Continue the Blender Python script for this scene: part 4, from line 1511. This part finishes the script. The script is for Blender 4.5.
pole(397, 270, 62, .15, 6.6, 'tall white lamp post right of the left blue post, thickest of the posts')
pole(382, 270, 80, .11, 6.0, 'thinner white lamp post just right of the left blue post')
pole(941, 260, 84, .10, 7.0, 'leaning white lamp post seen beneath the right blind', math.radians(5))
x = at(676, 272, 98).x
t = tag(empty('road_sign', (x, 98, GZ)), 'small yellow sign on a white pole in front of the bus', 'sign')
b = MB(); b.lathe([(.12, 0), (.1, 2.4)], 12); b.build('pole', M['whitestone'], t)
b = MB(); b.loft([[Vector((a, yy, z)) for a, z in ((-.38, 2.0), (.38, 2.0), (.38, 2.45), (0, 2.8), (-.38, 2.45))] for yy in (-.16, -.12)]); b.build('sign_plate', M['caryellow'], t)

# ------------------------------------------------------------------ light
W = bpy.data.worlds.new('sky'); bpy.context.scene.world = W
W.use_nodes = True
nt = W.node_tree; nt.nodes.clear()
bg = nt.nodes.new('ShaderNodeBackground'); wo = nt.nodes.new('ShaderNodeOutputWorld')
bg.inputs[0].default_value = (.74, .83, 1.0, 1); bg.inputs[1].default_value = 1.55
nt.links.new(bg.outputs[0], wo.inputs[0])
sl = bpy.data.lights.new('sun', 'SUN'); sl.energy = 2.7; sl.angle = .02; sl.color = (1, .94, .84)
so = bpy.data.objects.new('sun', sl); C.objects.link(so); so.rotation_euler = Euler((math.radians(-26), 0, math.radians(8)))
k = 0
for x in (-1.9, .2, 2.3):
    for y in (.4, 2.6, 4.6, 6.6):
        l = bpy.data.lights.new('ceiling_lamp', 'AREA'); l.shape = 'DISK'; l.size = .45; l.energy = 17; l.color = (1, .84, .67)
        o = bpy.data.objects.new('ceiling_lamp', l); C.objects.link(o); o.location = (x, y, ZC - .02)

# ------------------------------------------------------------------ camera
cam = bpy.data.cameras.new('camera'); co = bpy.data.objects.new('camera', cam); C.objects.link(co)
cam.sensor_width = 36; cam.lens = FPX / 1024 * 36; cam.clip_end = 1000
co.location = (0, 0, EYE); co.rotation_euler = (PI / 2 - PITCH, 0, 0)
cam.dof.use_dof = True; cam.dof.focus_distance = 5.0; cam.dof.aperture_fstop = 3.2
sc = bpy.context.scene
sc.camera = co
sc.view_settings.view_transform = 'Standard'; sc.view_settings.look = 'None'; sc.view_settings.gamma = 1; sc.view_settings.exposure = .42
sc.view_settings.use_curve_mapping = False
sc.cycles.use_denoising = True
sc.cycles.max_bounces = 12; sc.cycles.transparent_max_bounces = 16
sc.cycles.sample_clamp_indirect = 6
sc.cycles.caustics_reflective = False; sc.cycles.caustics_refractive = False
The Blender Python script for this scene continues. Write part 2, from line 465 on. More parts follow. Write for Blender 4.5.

▬▬▬

> _Given problem_: Filter the listing for the word "Blender" and copy every line that holds it.

> _Finished task_:
Continue the Blender Python script for this scene: part 4, from line 1511. This part finishes the script. The script is for Blender 4.5.
The Blender Python script for this scene continues. Write part 2, from line 465 on. More parts follow. Write for Blender 4.5.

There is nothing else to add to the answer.